Haigh realized that she was spending an average of 15-20 hours per week on singing outside of the Christmas season, a schedule she describes as “a pretty considerable job.”

“I was pretty sure I was going to teach Greek and Latin at a university until my last year of undergrad at Cambridge. I realized at that point that I had been singing a lot, and it meant a lot to me. I realized that if I didn’t pursue it, I’d never forgive myself.” Upon graduation, she returned to Cleveland and made preparations to begin her career in music by auditioning for conservatories and studying business practices. After one year, she found a home at SFCM.

“I feel that here at the Conservatory I’ve learned a tremendous amount from the people I’ve worked with,” says Haigh. “My teacher, Sylvia Anderson, is so wise and experienced and calm and serene at the same time. I feel like I work really well with both my vocal coach and Sylvia’s husband, Maestro Matthias Kuntzsch, who had a very illustrious career conducting opera and has been so kind working with Sylvia’s students in master classes.”

SFCM faculty and alumni encouraged Haigh to become involved in Lamplighters Music Theatre, known for their Bay Area Gilbert and Sullivan productions. Last year, she performed in Patience and The Yeoman of the Guard. “That was one of the most fun shows I’ve ever worked on,” she says of the latter. “Really wonderful, supportive colleagues and incredibly talented people as far as the eye can see… I love working with Lamplighters.

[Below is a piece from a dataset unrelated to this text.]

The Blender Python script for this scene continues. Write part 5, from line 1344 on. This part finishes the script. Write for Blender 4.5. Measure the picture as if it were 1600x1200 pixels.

They’re such a wonderful community as well as a company that puts on really high-class shows.”

At SFCM, Haigh has performed in Conservatory opera productions such as Dido and Aeneas (directed by Jose Maria Condemi and conducted by Corey Jamason) and can be seen on the Opera Scenes programs. She’s also preparing an upcoming recital. “I love to find music that people maybe haven’t often heard. I found these wonderful Respighi songs and another set by Bizet that people largely don’t do very much. I’m really excited about it because they’re not the default option when you’re planning a recital.”

Haigh finds inspiration in a slightly more intellectual approach to preparing a piece. “Having a background in literature, history, philosophy, and linguistics provides a lot of perspective,” she explains. She also credits her background in piano, composition, and chamber music with her holistic approach to score study and practice.

“It’s a desire to really know everything there is to know about the music that I’m performing and the composer who wrote it, and a desire to use that to make the performance as faithful as possible to what the composer probably would have wanted.”

2018 is set to be a big year for Haigh because, in addition to singing in her recital, she is also getting married and premiering a new opera by her mother, Margi Griebling-Haigh (an SFCM alumna, class of ’84).

“It’s exciting because it’s the first opera she wrote, and one of the lead roles was written for me. She’s written the libretto herself based on a short story by an early 20th-century English author.” Working with her mother has also allowed Haigh an outlet for her love of composition. “We’ve talked a lot about writing for singers and what goes into making an opera work rather than a short story.”

Haigh’s schedule for the coming months is ambitious, but she remains undaunted. “I don’t really think that much about the scale of it. Honestly, I think about how these people are wonderful. They’re great colleagues, they’re giving me these opportunities, and I’m just grateful to be doing it and to have an chance to perform and sing for more people.”